Unless, that is, one muses (as many have)
on David Lynch’s credit as executive producer, perhaps suggesting a rare
bastard child of mismatched auteurs. Sometimes the movie definitely seems like
it’s working toward a Lynch-like mythology (what do all those ostriches mean?). But although it has an
occasional Lynch-like lack of naturalism, it has none of his depth of texture
or complexity of behavior – Lynch wouldn’t even allow a home movie of his to
come out so visually and aurally flat – so I guess we should take his
involvement as a tease. Anyway, it’s not saying much for Herzog’s latter-day
skills when the very possibility of someone else’s vague contribution to his
movie is more interesting than what he brought to it himself.
Face (Tsai Ming-Liang)
Another tale of decline…Tsai has made some
wonderful, revelatory films about alienated Taiwanese youth, gradually
developing a distinctive set of personal codes: dank and often flooded
interiors; ornate musical inserts, their bright sentiments contrasting
ironically with the grim surrounding reality; fish tanks; mysterious, furtive
encounters. This was once thrilling as both style and content, but increasingly
feels either like a narrow variation on ground already traveled, or else like a
questionable variation to expand his range. Face
is a bit of both, meshing his familiar iconography with a vague chronicle of a
Taiwanese director making a film of Salome
in Paris; the film explicitly pays tribute to Francois Truffaut, casting key
actors from his life and career such as Jean-Pierre Leaud and Fanny Ardant.

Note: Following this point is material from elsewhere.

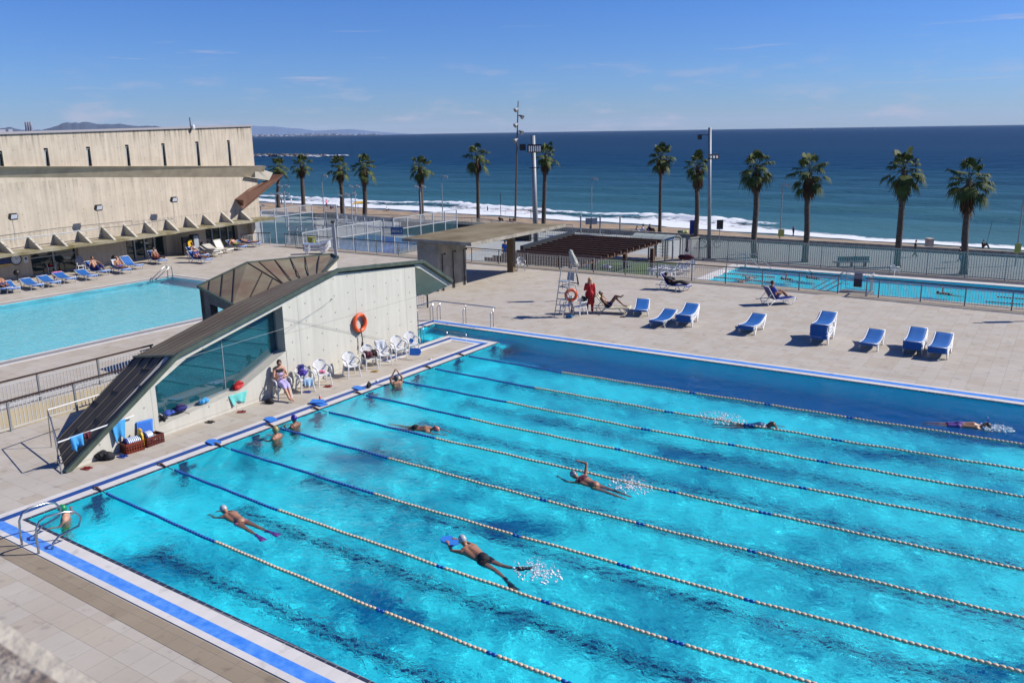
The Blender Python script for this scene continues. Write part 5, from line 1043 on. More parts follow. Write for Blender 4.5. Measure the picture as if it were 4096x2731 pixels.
for j, R_ in enumerate(RP):
    pts = [G(x, y, .0) for x, y in R_]; d = (pts[-1]-pts[-2]).normalized(); pts.append(pts[-1]+d*(max(.1, (24.6-pts[-1].x)/max(.3, d.x))))
    blue_end = pts[1].x; O = pts[0].copy(); t_ = thing('lane_rope', rl_[j]+' of floats, blue near the wall and cream beyond', 'lane rope', O, 0, 'floating lane ropes across the main pool')
    segs = [(pts[i+1]-pts[i]).length for i in range(len(pts)-1)]; Ltot = sum(segs); step = .105; cum = [0]
    for s_ in segs: cum.append(cum[-1]+s_)
    def at_(s_):
        k = max(0, min(len(segs)-1, int(np.searchsorted(cum, s_, side='right'))-1)); return lin(pts[k], pts[k+1], (s_-cum[k])/segs[k])
    marks = [p.x for p in pts[2:5]] if j not in (4,) else [pts[3].x, pts[4].x]
    s_ = .12; M3 = None; prev = None
    while s_ < Ltot:
        p = at_(s_); q = at_(min(Ltot, s_+.05)); dd = (q-p).normalized(); isb = p.x < blue_end or p.x > 20.3 or any(abs(p.x-m) < .12 for m in marks)
        if isb != prev:
            if M3: M3.build('blue_float_run' if prev else 'cream_float_run', M_['fblue' if prev else 'fwhite'], t_, True, rel=O)
            M3, prev = MB(), isb
        z = .012+.006*math.sin(p.x*2.3+j)+.004*math.sin(p.x*5.1); r_ = .037; c = Vector((p.x, p.y+.010*math.sin(p.x*.8+j*2), z))
        M3.tube([c-dd*.053, c-dd*.028, c+dd*.028, c+dd*.053], [r_*.45, r_, r_, r_*.45], 8); s_ += step
    M3.build('blue_float_run' if prev else 'cream_float_run', M_['fblue' if prev else 'fwhite'], t_, True, rel=O)
    mb = MB(); e_ = pts[0]; mb.tube([e_, Vector((SL-.02, e_.y+.01, .03)), Vector((SL-.42, e_.y+.03, .04))], .012, 5); mb.build('wire', M_['cordw'], t_, rel=O)
    mb = MB(); mb.tube([Vector((SL+.02, e_.y, .02)), Vector((SL-.22, e_.y+.02, .05)), Vector((SL-.34, e_.y+.02, .05))], [.02, .035, .02], 6); mb.build('hook', M_['rust'], t_, rel=O)
M_['fred'] = mat('red_float', (.45, .03, .02), .5)
for j, (a, b_, lab) in enumerate(((('c4', 1380, 1000), ('c4', 2352, 1078), 'farther red lane rope in the lower pool'), (('c4', 1200, 1070), ('c4', 2300, 1170), 'middle red lane rope in the lower pool'), (('c4', 1030, 1142), ('c4', 2352, 1255), 'nearest red lane rope in the lower pool'), (('t3', 10, 1418), ('t3', 490, 1460), 'red rope along the far edge of the lower pool'), (('m3', 2120, 400), ('m3', 2352, 418), 'red rope at the right-hand end of the lower pool, farther one'), (('m3', 2020, 440), ('m3', 2352, 466), 'red rope at the right-hand end of the lower pool, nearer one'))):
    a, b_ = GQ(*a, ZL+.03), GQ(*b_, ZL+.03); t_ = thing('red_lane_rope', lab, 'lane rope', a, 0, 'red lane ropes of the lower pool'); mb = MB(); n_ = int((b_-a).length/.16)
    for k in range(n_): p = lin(a, b_, (k+.5)/n_); d = (b_-a).normalized(); mb.tube([p-d*.06, p, p+d*.06], [.03, .06, .03], 6)
    mb.build('float_row', M_['fred'], t_, rel=a); mb = MB(); mb.tube([a, b_], .012, 4); mb.build('wire', M_['cordw'], t_, rel=a)
# ------------------------------------------------------------------ ladders and handrails of steel tube
def arc(c, r, a0, a1, ax, ay, n=8): return [c+ax*r*math.cos(a0+(a1-a0)*i/n)+ay*r*math.sin(a0+(a1-a0)*i/n) for i in range(n+1)]
Zv = Vector((0, 0, 1))
O = GQ('b0', 245, 808); t_ = thing('pool_ladder', 'pair of looping stainless handrails at the near left corner of the main pool', 'handrail', O)
for a, b_ in ((GQ('b0', 245, 808), GQ('b0', 328, 780)), (GQ('b0', 140, 755), GQ('b0', 217, 725))):
    dr = (b_-a).normalized(); f_ = Vector((.30, .06, 0)); hgt = .78; out = dr*.62
    pts = [a, a+Zv*.30, a+Zv*.58+dr*.02, a+Zv*.72+dr*.10, a+Zv*hgt+dr*.24, a+Zv*(hgt-.02)+dr*.62, a+Zv*(hgt-.09)+dr*.82, a+Zv*.52+dr*.93, a+Zv*.34+dr*.86, b_+Zv*.26+dr*.18, b_+Zv*.14+dr*.03, b_]
    mb = MB(); mb.tube(pts, .024, 10); mb.build('loop_rail', M_['steel'], t_, True, rel=O)
O = GQ('e2', 1100, 275); t_ = thing('ramp_handrail', 'stainless handrail with paired posts along the sloping entry channel', 'handrail', O); ch = Vector((1, 0, 0))
tops = [(900, 82), (1140, 10), (1955, 103)]; base = [GQ('e2', x, y) for x, y in ((905, 290), (1080, 272), (1175, 272), (1528, 322), (1890, 372))]
hz = .88; tp_ = [GQ('e2', x, y, hz) for x, y in tops]; mb = MB(); mb.tube(tp_, .025, 8); mb.build('top_rail', M_['steel'], t_, True, rel=O)
for i, (x, y) in enumerate(((1118, 275), (1215, 262), (1560, 312), (1928, 360))):
    b_ = GQ('e2', x, y); o2 = GQ('e2', (1080, 1175, 1522, 1890)[i], (272, 275, 322, 372)[i]); mb = MB(); mb.tube([b_, b_+Zv*hz], .018, 6); mb.tube([o2, o2+Zv*(hz-.25), lin(o2, b_, .5)+Zv*(hz-.19), b_+Zv*(hz-.22)], .018, 6); mb.build('post_pair', M_['steel'], t_, True, rel=O)
pA_, pB_, pC_ = GQ('e2', 910, 332, .35), GQ('e2', 1300, 415, .18), GQ('e2', 1558, 455, .16); mb = MB(); mb.tube([pA_, pB_, pC_, pC_-Zv*.3], .024, 8); mb.tube([pB_, pB_-Zv*.5], .02, 6); mb.tube([GQ('e2', 1330, 440, .05), GQ('e2', 1550, 490, .05)], .02, 6); mb.build('low_rail', M_['steel'], t_, True, rel=O)
for x, y0_, y1_ in ((926, 130, 580), (990, 380, 575)):
    b_ = GQ('e2', x, y1_); z_ = HT(*Q('e2', x, y0_), b_); mb = MB(); mb.tube([b_, b_+Zv*z_, b_+Zv*(z_-.02)+Vector((-.18, .06, 0)), b_+Vector((-.2, .06, .0))], .02, 6); mb.build('post_pair', M_['steel'], t_, True, rel=O)
# left pool ladder
O = GQ('d3', 680, 1010); t_ = thing('corner_ladder', 'stainless ladder with two tall hoops at the corner of the left pool', 'ladder', O)
for x0_, x1_, xt, yt in ((430, 675, 625, 812), (500, 748, 700, 822)):
    a = GQ('d3', x1_, 1015); hh_ = HT(*Q('d3', xt+40, yt+20), a); b_ = GQ('d3', x0_, 1070); tp1 = a+Zv*(hh_-.06); tp2 = lin(a, b_, .12)+Zv*hh_
    mb = MB(); mb.tube([a, tp1-Zv*.15, tp1+(b_-a)*.03+Zv*.04, tp2, tp2+(b_-a)*.10-Zv*.08, b_+Zv*.12, b_+(a-b_)*.02, b_-Zv*.5], .028, 8); mb.build('hoop_rail', M_['steel'], t_, True, rel=O)
for k in range(4):
    a, b_ = lin(GQ('d3', 430, 1080), GQ('d3', 620, 1015), k/3), lin(GQ('d3', 500, 1090), GQ('d3', 690, 1020), k/3); mb = MB(); mb.bar(a-Zv*(.05+.0*k), b_-Zv*.05, .12, .03); mb.build('step', M_['steel'], t_, rel=O)
# lower-pool steps and starting posts
O = GQ('c4', 1440, 870, ZL); t_ = thing('lower_pool_ladder', 'pale handrails of the steps at the left end of the lower pool', 'ladder', O)
for dx_ in (0, .8):
    mb = MB(); p = O+Vector((dx_, .3*dx_, 0)); mb.tube([p, p+Zv*.85, p+Zv*.95+Vector((.3, 0, 0)), p+Zv*1.1+Vector((1.3, .2, 0)), p+Zv*.9+Vector((1.9, -.2, 0)), p+Vector((3.4, -1.1, 0))], .03, 6); mb.build('rail', M_['galvpale'], t_, True, rel=O)
mb = MB(); mb.tube([O+Vector((1.5, .2, 0)), O+Vector((1.5, .2, 1.35))], .06, 8); mb.build('post', M_['galvpale'], t_, rel=O)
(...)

The
Festival program book calls it Tsai’s “most stylistically inventive work to
date” and says it’s about “how images can function as both facades and works of
art.” Well, maybe so, but there’s hardly anything inherently revelatory in that
subject, and while the invention is sometimes quite mesmerizing (the book
correctly cites a remarkable climactic dance sequence), at other times it’s
barely distinguishable from visual and thematic gibberish. Sadly, watching
Tsai’s films now almost feels like a chore.